Have you ever found yourself working through your daily tasks only to feel the urge to write something down? Even mundane tasks spark inspiration.
Writer Susan Bearman reminds us in her post Finding Extraordinary Writing in an Ordinary Life to “remember that even when we’re not writing, we are. Our brains keep working when we do the laundry or watch our kids play soccer or take a shower.”
The life you live provides more than enough material to write about.
Making Distraction Work for You
- Prioritize your distractions. Going to work might be a necessity, but can you let the laundry wait one more day so you can write? Are you volunteering on a committee that you don’t really want to serve? All distractions are not created equal. Pick a select few you can’t live without, and let a few others go.

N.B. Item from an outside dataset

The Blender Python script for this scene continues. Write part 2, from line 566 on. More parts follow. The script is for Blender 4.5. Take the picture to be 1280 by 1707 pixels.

- Schedule writing time, but don’t over-schedule it. Commit to a certain amount of writing per day, or a certain number of writing tasks accomplished each week, but if picking a specific time of day to write feels difficult, don’t worry. Sometimes having flexible rules makes us more likely to follow them.
- Use distractions as inspiration. Consider how characters, conflicts, and plot-lines could grow from your experiences. How can your life enrich your writing?
- Make the time you have count. When it’s time to write, just write. Consider disabling your internet connection, writing in full-screen mode, or setting a timer to manage breaks.
It’s easy to envy Emily Dickinson, and certainly we deserve to give our writer selves a little TLC via the occasional writer’s conference, class or vacation. Yet we can also challenge ourselves to move beyond feeling slighted by daily busy-ness (“I’d write more if I could!”) and start to make those distractions work for us.
Have your “distractions” from writing been surprisingly helpful? What strategies have you developed to deal with distractions?